This context is important to understanding the creation of the Jazzmaster, because as far as Fender was concerned, rock ‘n’ roll had little if anything to do with it. The company had loftier musical ambitions and was eager to dispel the notion that its guitars, while popular with youth, were not top-tier instruments played by top-tier musicians.
Fender would do this by designing a successor to the Stratocaster that would appeal to jazz guitarists, a kind of musician generally deemed much more “serious.” The company eagerly sought the artistic credibility and market share that would come with getting Fender instruments into the hands of acclaimed jazz players such as Herb Ellis, Jim Hall, Barney Kessel, Tal Farlow, Joe Pass and the like.
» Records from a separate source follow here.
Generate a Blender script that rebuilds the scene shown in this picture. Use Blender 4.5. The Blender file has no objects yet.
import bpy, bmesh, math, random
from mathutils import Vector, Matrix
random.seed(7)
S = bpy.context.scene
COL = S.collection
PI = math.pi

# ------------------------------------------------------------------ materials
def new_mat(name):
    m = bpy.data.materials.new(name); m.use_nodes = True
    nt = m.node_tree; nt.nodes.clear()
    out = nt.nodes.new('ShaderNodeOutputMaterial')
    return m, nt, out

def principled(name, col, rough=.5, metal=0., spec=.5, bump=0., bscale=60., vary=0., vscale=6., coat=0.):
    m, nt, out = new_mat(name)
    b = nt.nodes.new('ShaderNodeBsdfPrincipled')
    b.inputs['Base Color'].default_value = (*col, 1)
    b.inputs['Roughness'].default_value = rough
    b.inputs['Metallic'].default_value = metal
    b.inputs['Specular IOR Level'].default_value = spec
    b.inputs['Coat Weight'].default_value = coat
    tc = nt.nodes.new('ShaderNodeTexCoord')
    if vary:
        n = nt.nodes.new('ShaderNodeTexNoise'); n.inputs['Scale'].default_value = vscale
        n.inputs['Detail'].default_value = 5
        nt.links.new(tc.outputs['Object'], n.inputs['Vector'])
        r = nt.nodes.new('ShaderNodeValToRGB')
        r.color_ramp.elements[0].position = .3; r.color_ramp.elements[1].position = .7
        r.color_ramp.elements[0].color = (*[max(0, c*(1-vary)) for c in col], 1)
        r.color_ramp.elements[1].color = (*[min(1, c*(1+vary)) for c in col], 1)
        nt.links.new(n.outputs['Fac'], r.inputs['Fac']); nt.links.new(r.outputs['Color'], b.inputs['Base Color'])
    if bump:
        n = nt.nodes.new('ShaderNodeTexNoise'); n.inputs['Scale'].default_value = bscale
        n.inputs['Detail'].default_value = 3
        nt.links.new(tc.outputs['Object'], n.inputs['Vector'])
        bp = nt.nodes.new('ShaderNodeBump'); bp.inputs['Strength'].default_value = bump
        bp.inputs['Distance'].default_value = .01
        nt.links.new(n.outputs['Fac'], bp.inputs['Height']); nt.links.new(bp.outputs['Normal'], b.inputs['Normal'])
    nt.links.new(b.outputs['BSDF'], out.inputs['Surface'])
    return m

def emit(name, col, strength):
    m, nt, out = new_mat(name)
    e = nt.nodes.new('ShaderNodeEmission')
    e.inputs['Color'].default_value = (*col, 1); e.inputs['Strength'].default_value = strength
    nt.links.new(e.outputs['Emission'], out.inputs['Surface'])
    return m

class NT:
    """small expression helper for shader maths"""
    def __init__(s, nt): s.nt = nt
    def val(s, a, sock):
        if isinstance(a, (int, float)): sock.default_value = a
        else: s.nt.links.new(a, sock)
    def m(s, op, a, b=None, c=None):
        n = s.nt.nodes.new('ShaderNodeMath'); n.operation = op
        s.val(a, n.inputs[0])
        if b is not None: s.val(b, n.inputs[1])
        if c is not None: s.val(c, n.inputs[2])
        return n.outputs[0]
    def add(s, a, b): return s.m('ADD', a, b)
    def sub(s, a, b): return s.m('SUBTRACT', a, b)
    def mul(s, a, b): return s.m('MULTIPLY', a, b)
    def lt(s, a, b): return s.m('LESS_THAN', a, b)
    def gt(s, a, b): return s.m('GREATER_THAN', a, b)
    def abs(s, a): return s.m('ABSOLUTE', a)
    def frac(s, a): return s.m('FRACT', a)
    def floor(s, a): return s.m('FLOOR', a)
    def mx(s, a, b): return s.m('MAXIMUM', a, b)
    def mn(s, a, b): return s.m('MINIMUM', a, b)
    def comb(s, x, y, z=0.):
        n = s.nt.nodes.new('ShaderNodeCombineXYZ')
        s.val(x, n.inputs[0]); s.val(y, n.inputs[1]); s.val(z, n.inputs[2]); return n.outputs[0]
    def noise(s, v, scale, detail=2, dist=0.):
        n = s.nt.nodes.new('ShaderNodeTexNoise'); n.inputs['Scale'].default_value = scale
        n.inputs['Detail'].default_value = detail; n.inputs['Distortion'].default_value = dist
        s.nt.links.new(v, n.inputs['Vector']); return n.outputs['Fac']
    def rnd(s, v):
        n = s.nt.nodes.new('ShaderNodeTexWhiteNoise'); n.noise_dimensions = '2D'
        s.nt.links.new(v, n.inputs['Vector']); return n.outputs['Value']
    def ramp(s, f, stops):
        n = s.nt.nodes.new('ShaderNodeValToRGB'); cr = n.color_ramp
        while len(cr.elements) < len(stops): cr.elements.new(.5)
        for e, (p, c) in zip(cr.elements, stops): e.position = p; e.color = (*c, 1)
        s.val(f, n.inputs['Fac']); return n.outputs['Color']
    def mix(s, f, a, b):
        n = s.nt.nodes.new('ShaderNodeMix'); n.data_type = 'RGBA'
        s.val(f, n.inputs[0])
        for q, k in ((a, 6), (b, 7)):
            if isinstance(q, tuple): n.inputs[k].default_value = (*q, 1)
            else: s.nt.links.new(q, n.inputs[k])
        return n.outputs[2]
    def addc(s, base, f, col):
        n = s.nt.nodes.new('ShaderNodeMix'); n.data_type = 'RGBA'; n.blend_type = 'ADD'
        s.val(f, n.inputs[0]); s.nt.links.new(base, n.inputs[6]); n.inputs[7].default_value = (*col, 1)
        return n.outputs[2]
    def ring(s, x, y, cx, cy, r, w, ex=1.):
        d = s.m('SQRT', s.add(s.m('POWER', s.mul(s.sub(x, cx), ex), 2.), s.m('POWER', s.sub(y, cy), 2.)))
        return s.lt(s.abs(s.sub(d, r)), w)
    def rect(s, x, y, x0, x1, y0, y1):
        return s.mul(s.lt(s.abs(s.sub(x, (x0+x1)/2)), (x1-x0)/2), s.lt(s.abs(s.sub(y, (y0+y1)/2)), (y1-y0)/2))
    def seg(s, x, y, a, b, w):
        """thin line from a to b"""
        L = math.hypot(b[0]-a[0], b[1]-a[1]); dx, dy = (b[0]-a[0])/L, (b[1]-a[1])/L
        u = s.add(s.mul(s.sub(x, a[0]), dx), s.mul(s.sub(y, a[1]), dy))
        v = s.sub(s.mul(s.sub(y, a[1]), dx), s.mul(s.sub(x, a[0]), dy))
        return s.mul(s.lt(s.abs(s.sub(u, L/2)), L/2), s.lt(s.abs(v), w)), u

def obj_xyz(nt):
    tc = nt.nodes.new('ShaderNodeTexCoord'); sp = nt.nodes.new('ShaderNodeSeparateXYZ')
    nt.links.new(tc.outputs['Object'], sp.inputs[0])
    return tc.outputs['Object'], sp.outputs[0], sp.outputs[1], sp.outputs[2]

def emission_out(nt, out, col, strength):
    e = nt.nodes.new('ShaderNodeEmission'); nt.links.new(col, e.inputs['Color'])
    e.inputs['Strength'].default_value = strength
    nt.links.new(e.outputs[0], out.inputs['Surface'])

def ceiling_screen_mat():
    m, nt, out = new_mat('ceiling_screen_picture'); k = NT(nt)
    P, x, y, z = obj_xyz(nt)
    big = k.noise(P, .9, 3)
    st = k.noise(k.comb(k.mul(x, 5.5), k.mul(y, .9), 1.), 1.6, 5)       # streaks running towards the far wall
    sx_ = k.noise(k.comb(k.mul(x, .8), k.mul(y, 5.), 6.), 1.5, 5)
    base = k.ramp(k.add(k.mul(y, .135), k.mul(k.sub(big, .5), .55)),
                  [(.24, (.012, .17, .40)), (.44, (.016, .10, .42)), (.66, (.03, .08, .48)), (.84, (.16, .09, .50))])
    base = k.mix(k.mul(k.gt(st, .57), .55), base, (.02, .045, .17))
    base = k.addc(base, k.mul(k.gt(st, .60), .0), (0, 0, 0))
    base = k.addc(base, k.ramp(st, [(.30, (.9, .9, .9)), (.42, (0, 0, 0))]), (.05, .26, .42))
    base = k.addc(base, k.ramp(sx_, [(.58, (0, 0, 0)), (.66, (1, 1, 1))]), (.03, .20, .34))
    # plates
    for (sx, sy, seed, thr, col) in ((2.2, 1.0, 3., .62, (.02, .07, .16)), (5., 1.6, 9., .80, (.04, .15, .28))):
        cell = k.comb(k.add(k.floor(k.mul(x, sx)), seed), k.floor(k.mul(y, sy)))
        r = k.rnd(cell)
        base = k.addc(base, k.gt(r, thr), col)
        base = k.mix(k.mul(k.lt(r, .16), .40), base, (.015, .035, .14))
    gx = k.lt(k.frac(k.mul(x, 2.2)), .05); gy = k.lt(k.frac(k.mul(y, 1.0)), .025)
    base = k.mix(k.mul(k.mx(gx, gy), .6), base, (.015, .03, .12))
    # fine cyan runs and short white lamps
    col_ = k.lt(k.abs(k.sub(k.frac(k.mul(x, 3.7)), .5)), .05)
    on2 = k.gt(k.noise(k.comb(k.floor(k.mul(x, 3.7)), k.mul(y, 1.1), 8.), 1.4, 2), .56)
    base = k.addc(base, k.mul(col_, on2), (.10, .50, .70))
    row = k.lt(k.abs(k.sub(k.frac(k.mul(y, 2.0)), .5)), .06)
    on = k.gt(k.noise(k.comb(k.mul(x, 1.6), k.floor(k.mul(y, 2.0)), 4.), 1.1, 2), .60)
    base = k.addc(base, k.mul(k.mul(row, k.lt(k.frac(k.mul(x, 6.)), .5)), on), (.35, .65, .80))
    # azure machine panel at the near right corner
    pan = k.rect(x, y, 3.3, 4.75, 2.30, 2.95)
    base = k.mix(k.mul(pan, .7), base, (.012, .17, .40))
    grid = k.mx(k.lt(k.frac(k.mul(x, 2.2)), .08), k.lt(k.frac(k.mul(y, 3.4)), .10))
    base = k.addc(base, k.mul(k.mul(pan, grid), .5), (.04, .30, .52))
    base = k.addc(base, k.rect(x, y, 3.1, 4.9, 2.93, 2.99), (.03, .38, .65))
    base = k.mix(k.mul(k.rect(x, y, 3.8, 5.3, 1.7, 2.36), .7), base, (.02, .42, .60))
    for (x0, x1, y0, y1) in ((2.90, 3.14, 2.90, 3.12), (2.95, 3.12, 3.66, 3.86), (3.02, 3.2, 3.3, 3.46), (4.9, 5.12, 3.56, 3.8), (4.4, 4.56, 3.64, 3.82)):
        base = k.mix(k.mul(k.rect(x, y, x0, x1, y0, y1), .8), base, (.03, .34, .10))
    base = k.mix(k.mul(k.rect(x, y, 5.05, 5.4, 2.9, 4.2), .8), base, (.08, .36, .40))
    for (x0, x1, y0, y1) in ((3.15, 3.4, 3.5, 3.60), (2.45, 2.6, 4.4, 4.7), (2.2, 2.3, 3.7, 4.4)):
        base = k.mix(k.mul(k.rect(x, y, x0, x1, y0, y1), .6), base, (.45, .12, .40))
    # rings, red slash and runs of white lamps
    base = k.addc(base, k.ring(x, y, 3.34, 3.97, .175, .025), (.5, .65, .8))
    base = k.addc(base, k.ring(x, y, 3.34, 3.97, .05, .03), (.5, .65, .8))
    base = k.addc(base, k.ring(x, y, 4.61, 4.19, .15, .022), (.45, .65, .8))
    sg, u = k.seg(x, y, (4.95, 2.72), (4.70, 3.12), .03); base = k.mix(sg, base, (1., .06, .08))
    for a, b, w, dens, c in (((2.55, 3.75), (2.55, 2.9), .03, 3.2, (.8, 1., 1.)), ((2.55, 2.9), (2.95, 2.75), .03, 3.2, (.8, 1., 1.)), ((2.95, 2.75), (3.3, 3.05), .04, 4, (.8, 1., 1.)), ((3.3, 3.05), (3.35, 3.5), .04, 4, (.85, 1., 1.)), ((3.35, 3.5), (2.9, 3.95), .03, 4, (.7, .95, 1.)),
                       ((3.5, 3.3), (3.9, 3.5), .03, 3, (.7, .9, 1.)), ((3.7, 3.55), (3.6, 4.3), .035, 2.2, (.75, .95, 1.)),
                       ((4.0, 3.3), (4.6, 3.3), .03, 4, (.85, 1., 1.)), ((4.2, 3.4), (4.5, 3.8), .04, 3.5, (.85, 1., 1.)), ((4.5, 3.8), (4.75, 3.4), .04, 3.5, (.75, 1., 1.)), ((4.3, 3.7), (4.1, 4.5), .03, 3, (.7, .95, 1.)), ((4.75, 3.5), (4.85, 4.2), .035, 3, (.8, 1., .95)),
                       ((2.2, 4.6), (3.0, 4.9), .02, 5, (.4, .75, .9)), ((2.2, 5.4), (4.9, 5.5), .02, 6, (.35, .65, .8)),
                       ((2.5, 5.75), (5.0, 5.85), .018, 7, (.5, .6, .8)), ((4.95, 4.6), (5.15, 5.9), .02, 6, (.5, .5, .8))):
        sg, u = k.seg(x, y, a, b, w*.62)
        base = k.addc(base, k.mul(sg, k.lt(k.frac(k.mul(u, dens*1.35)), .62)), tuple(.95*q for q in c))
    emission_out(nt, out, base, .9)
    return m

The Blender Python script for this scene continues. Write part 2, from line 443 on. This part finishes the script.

Jazz, of course, was the high-minded, old-world and largely East Coast province of the hollow-body arch-top guitar. Fender wanted to prove that an affordably modern solid-body electric guitar could supplant these aged and expensive instruments, and the successor to the Stratocaster would be designed accordingly. The result was the Jazzmaster.
It was a striking instrument. While clearly a Fender guitar, the Jazzmaster bore little resemblance to the Stratocaster and none at all to the Telecaster. Although sleekly curvaceous and contoured like the former, the Jazzmaster was longer and heavier because of a feature previously unseen in a Fender instrument—an offset-waist body. This made the guitar more comfortably playable and balanced while seated, as jazz guitarists often were, and the design element was also used two years later on the phenomenally successful Jazz Bass guitar. Further, the Jazzmaster’s horns were less pronounced and its pickguard more angular than the Stratocaster’s, and its two large rectangular pickups and wealth of onboard controls gave it an atomic-age look that was just right with Sputnik beeping overhead and contemporary cinema full of robots, aliens and spaceships.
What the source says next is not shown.